When I think of triangulation, I definitely think about school uniforms. I thought it was the oddest thing to come out of Clinton’s administration and I couldn’t understand it at all until later when I learned about Dick Morris and his Rasputin-like influence over the campaign.

That it wasn’t merely a throw-away line in his State of the Union but was actually followed up on with speeches and instruction manuals tells you how massive a grip Morris had on Clinton in early 1996. There’s simply no universe in which school uniforms are a left-wing solution to youth violence. This wasn’t fixing anybody’s car and these weren’t our tools.

And the same State of the Union address in which Clinton introduced the school uniform lunacy was the one when he announced that “the era of Big Government is over.”

To understand this legacy, it’s important to keep in mind the context. The Republicans had taken over Congress in 1995. They were riding high. Clinton needed to blunt their momentum and their appeal, and Dick Morris had a strategy to do that that at least did not lose Clinton his bid for reelection. We’ll never know how Clinton would have fared if he’d taken more traditional and orthodox advice.

At the same time, we can’t treat triangulation as primarily a substantive and policy-driven phenomenon. It was first and foremost a defensive reaction to the sudden overturning of nearly a half-century of uninterrupted Democratic control of the House of Representatives along with the loss of control of the Senate. It was a rearguard action, a disciplined retreat, if you will, after the routing the Democrats took in 1994 and the disaster of HillaryCare going down in flames. The common wisdom at the time was that Clinton had been too liberal on guns, on gays, and on health care, and he was going to get punished for it in 1996. He brought in a Republican chief of staff and hired Dick Morris to try to save his ass and triangulation should be properly understood as an act of desperation.

It’s only when you widen the vista a bit–to take in Clintonism as originally conceived or if you include his second-term retroactively–that triangulation takes on these greater meanings and significance.

Obviously, Hillary Clinton isn’t going to be dealing with the Contract With America or worrying about Bob Dole. When people ask about her use of “triangulation” they necessarily mean something broader. When President Clinton signed the Iraq Liberation Act, that could have been seen as triangulation. NAFTA could be seen that way. The deregulation of banks and commodities could be seen that way. Clinton’s ultimate record on gay rights could be seen that way.

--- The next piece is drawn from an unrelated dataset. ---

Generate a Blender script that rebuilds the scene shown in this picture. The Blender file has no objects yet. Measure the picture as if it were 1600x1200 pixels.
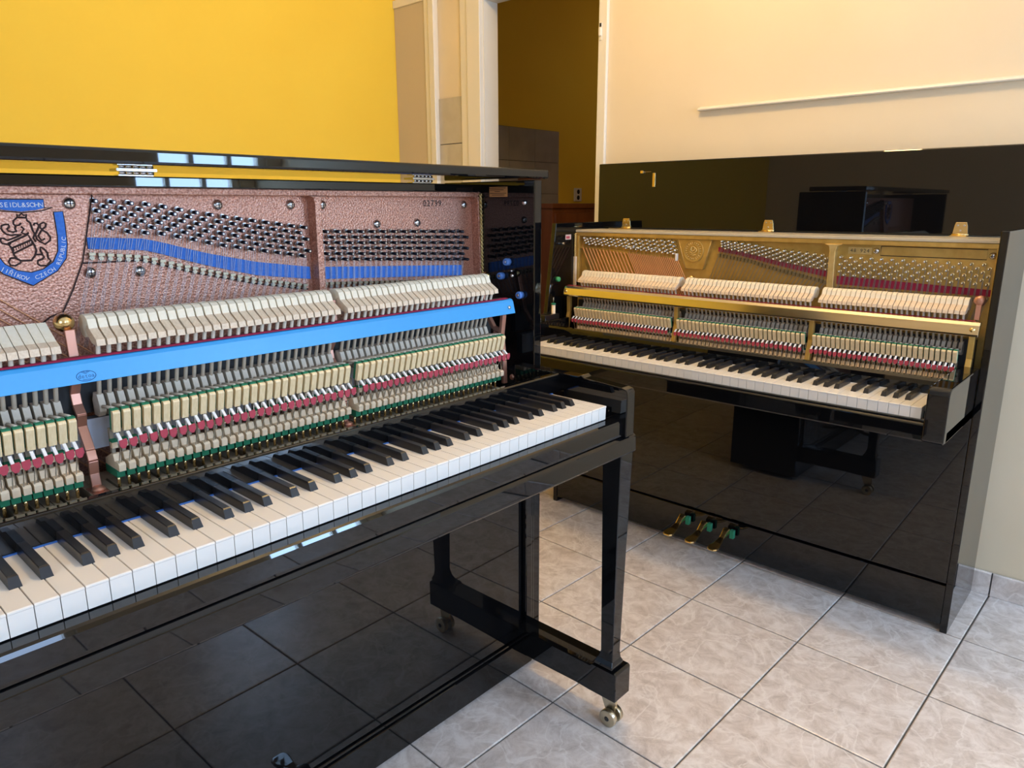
import bpy, math, random
from mathutils import Matrix, Vector

# ------------------------------------------------------------------ camera, world, lights
SC = bpy.context.scene
COL = SC.collection
random.seed(7)

cam_d = bpy.data.cameras.new('camera'); cam = bpy.data.objects.new('camera', cam_d); COL.objects.link(cam)
cam_d.sensor_fit = 'HORIZONTAL'; cam_d.sensor_width = 36.0; cam_d.lens = 36.0 * 1131.19 / 1600.0
cam_d.clip_start = 0.02; cam_d.clip_end = 60
_r = Vector((0.73797606, 0.6748179, -0.00348474)); _u = Vector((-0.15970863, 0.17966876, 0.9706762)); _w = Vector((-0.65565577, 0.71577925, -0.24036548))
_m = Matrix((_r, _u, -_w)).transposed().to_4x4(); _m.translation = Vector((0.9329, -1.15705, 1.14305))
cam.matrix_world = _m
SC.camera = cam

W = bpy.data.worlds.new('World'); SC.world = W; W.use_nodes = True
_bg = W.node_tree.nodes['Background']; _bg.inputs[0].default_value = (0.55, 0.72, 1.0, 1); _bg.inputs[1].default_value = 1.0

SC.view_settings.view_transform = 'Standard'; SC.view_settings.look = 'None'; SC.view_settings.gamma = 1.0
SC.view_settings.use_curve_mapping = False
SC.view_settings.exposure = 0.0

ROOM = dict(x0=-2.02, x1=2.9, y0=-3.2, y1=1.257, h=2.75)

def area_light(name, loc, rot, sx, sy, power, color):
    d = bpy.data.lights.new(name, 'AREA'); d.shape = 'RECTANGLE'; d.size = sx; d.size_y = sy; d.energy = power; d.color = color
    o = bpy.data.objects.new(name, d); COL.objects.link(o); o.location = loc; o.rotation_euler = rot
    return o
# daylight through the windows (two in the right wall, one behind the camera)
area_light('window_daylight', (2.99, 0.83, 1.55), (0, math.radians(90), 0), 1.3, 0.66, 92, (0.41, 0.645, 1.0))
area_light('window_daylight', (2.99, -.94, 1.55), (0, math.radians(90), 0), 1.3, 1.12, 58, (0.47, 0.66, 1.0))
area_light('window_daylight', (1.55, -3.29, 1.5), (math.radians(90), 0, 0), 1.5, 1.4, 26, (0.45, 0.67, 1.0))

# ------------------------------------------------------------------ materials
def principled(name, col, rough=0.5, metal=0.0, **kw):
    m = bpy.data.materials.new(name); m.use_nodes = True
    b = m.node_tree.nodes['Principled BSDF']
    b.inputs['Base Color'].default_value = (*col, 1); b.inputs['Roughness'].default_value = rough; b.inputs['Metallic'].default_value = metal
    for k, v in kw.items(): b.inputs[k.replace('_', ' ')].default_value = v
    return m

def noisy(name, c1, c2, scale=20, rough=0.5, metal=0.0, bump=0.0, bscale=None, detail=4, stretch=(1, 1, 1), voronoi=False, rnd=False, dist=0.001, coord='Object', **kw):
    """procedural colour variation + optional bump"""
    m = principled(name, c1, rough, metal, **kw); nt = m.node_tree; N = nt.nodes; Lk = nt.links; b = N['Principled BSDF']
    tc = N.new('ShaderNodeTexCoord'); mp = N.new('ShaderNodeMapping'); mp.inputs['Scale'].default_value = stretch
    Lk.new(tc.outputs[coord], mp.inputs['Vector'])
    if rnd:
        oi = N.new('ShaderNodeObjectInfo'); mu = N.new('ShaderNodeMath'); mu.operation = 'MULTIPLY'; mu.inputs[1].default_value = 37.0
        Lk.new(oi.outputs['Random'], mu.inputs[0]); Lk.new(mu.outputs[0], mp.inputs['Location'])
    nz = N.new('ShaderNodeTexNoise'); nz.inputs['Scale'].default_value = scale; nz.inputs['Detail'].default_value = detail
    Lk.new(mp.outputs[0], nz.inputs['Vector'])
    cr = N.new('ShaderNodeValToRGB'); cr.color_ramp.elements[0].color = (*c1, 1); cr.color_ramp.elements[1].color = (*c2, 1)
    cr.color_ramp.elements[0].position = 0.35; cr.color_ramp.elements[1].position = 0.65
    Lk.new(nz.outputs['Fac'], cr.inputs['Fac']); Lk.new(cr.outputs['Color'], b.inputs['Base Color'])
    if bump:
        if voronoi:
            v = N.new('ShaderNodeTexVoronoi'); v.inputs['Scale'].default_value = bscale; Lk.new(mp.outputs[0], v.inputs['Vector']); h = v.outputs['Distance']
        else:
            v = N.new('ShaderNodeTexNoise'); v.inputs['Scale'].default_value = bscale or scale; v.inputs['Detail'].default_value = 3; Lk.new(mp.outputs[0], v.inputs['Vector']); h = v.outputs['Fac']
        bp = N.new('ShaderNodeBump'); bp.inputs['Strength'].default_value = bump; bp.inputs['Distance'].default_value = dist
        Lk.new(h, bp.inputs['Height']); Lk.new(bp.outputs[0], b.inputs['Normal'])
    return m

M = {}
M['black'] = principled('black_polyester', (0.0035, 0.0035, 0.004), 0.02, IOR=1.52)
M['black_satin'] = principled('black_satin', (0.006, 0.006, 0.007), 0.3)
M['ivory'] = principled('white_key_top', (0.82, 0.765, 0.69), 0.22)
M['ebony'] = principled('black_key', (0.012, 0.012, 0.014), 0.32)
M['keywood'] = noisy('key_stick_wood', (0.30, 0.24, 0.17), (0.38, 0.31, 0.22), 60, 0.6)
M['hfelt'] = noisy('hammer_felt', (0.84, 0.73, 0.54), (0.90, 0.80, 0.63), 120, 0.9)
M['mould'] = noisy('hammer_moulding_wood', (0.72, 0.55, 0.38), (0.82, 0.66, 0.48), 90, 0.6, stretch=(1, 4, 4), rnd=True)
M['greywood'] = noisy('grey_wood', (0.52, 0.44, 0.34), (0.62, 0.54, 0.43), 80, 0.7)
M['shank'] = principled('shank_wood', (0.66, 0.56, 0.43), 0.55)
M['cream'] = noisy('cream_wood', (0.82, 0.62, 0.33), (0.90, 0.71, 0.43), 60, 0.5, stretch=(6, 6, 1), rnd=True)
M['palewood'] = noisy('pale_wood', (0.76, 0.58, 0.38), (0.86, 0.69, 0.48), 60, 0.6, rnd=True)
M['green'] = principled('green_felt', (0.02, 0.20, 0.10), 0.95)
M['red'] = principled('red_leather', (0.48, 0.055, 0.08), 0.75)
M['redfelt'] = principled('crimson_felt', (0.30, 0.012, 0.045), 0.95)
M['white'] = principled('white_tape', (0.80, 0.80, 0.80), 0.8)
M['brass'] = principled('brass', (0.80, 0.60, 0.28), 0.22, 1.0)
M['steel'] = principled('steel', (0.70, 0.70, 0.70), 0.25, 1.0)
M['alu'] = principled('aluminium', (0.66, 0.68, 0.74), 0.42, 1.0)
M['casterbrass'] = principled('worn_brass', (0.62, 0.55, 0.40), 0.28, 1.0)
M['wire'] = principled('string_steel', (0.46, 0.45, 0.46), 0.3, 1.0)
M['dullbrass'] = principled('dull_brass', (0.34, 0.29, 0.20), 0.4, 0.9)
M['darkmetal'] = principled('dark_rail', (0.03, 0.028, 0.026), 0.5)
M['copperwire'] = principled('copper_wound_string', (0.80, 0.40, 0.20), 0.4, 0.6)
M['pin'] = principled('blued_pin', (0.03, 0.03, 0.04), 0.3, 0.8)
M['bluefelt'] = noisy('blue_felt', (0.045, 0.16, 0.55), (0.06, 0.20, 0.62), 200, 0.9)
M['bluerail'] = principled('blue_painted_rail', (0.045, 0.35, 0.74), 0.36)
M['bluedark'] = principled('dark_blue_print', (0.01, 0.10, 0.32), 0.6)
M['bluebutton'] = principled('blue_rubber', (0.10, 0.24, 0.62), 0.5)
M['copper'] = noisy('hammered_copper_paint', (0.36, 0.135, 0.080), (0.66, 0.345, 0.235), 330, 0.36, 0.35, bump=0.6, bscale=300, voronoi=True, detail=2, dist=0.0010)
M['copperplain'] = principled('copper_bracket', (0.62, 0.31, 0.22), 0.38, 0.7)
M['darkbrown'] = principled('dark_brown_line', (0.035, 0.012, 0.008), 0.7)
M['gold'] = noisy('gold_bronze_paint', (0.50, 0.315, 0.075), (0.60, 0.39, 0.11), 30, 0.42, 0.55)
M['goldbright'] = noisy('gold_highlight_paint', (0.66, 0.48, 0.18), (0.76, 0.58, 0.26), 60, 0.35, 0.6)
M['goldrail'] = noisy('brass_rail', (0.78, 0.67, 0.46), (0.86, 0.76, 0.56), 6, 0.17, 1.0, stretch=(1, 1, 8))
M['topwood'] = principled('pale_top_rail', (0.55, 0.48, 0.36), 0.35)
M['orange'] = principled('orange_label', (0.55, 0.25, 0.08), 0.6)
M['ink'] = principled('black_ink', (0.01, 0.008, 0.008), 0.7)
M['pink'] = principled('pink_label', (0.70, 0.50, 0.42), 0.6)
M['greenplastic'] = principled('green_button', (0.05, 0.32, 0.12), 0.5)
M['yellow'] = noisy('yellow_wall_paint', (0.92, 0.60, 0.045), (0.93, 0.62, 0.05), 3, 0.75, bump=0.08, bscale=120)
M['creamwall'] = noisy('cream_wall_paint', (0.80, 0.665, 0.46), (0.83, 0.695, 0.49), 3, 0.8, bump=0.08, bscale=120)
M['ceil'] = principled('ceiling_white', (0.85, 0.83, 0.78), 0.85)
M['whitepaint'] = principled('white_gloss_paint', (0.82, 0.76, 0.64), 0.35)
M['doorpaint'] = principled('beige_door_paint', (0.60, 0.50, 0.37), 0.45)
M['brown'] = noisy('brown_veneer', (0.17, 0.05, 0.018), (0.24, 0.075, 0.026), 12, 0.35, stretch=(1, 1, 0.15))
M['walltile'] = noisy('grey_wall_tile', (0.33, 0.31, 0.31), (0.39, 0.37, 0.37), 8, 0.3, rnd=True)
M['beigetile'] = noisy('beige_wall_tile', (0.52, 0.46, 0.36), (0.58, 0.52, 0.42), 14, 0.4, rnd=True)
M['grout'] = noisy('grey_grout', (0.10, 0.095, 0.09), (0.15, 0.14, 0.13), 40, 0.9)
M['lampglass'] = principled('lamp_glass', (0.9, 0.85, 0.75), 0.5)
M['lampglass'].node_tree.nodes['Principled BSDF'].inputs['Emission Color'].default_value = (1, 0.74, 0.42, 1)
M['lampglass'].node_tree.nodes['Principled BSDF'].inputs['Emission Strength'].default_value = 4.0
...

But the effort to pass a health care bill, the Family Leave Act, the assault weapons ban, the Brady Bill, and his first budget could not be seen that way.

When people ask whether Hillary will resuscitate the things about her husband’s presidency that we remember least fondly, they are really worried about foreign policy, trade policy, and financial deregulation. They want to know three things.

First, does she have liberal domestic priorities or does she want to steer some middle course on, for example, entitlement reform?

Second, will she sell us out and then take credit for doing so purely for her own political benefit?

Third, are we going to get a repeat of fiascos like the Iraq Liberation Act? Is she going to lead us into an unnecessary war?

So, we can probably ditch the word ‘triangulation’ and just focus on getting answers to those questions.

I know that Bernie Sanders, Lincoln Chafee, and Martin O’Malley will each attack the Clinton record from different angles, but they’ll be probing on these three main points.

From the early evidence, Hillary looks like she has no intention of giving them any ammunition, but the foreign policy side of things will remain tricky. Yes, she still has to explain her vote to invade Iraq, but more problematic for her is she’ll have to talk about current events and her willingness to use force to address a variety of simmering conflicts around the world.

If Democrats don’t like her answers, she could still have a problem.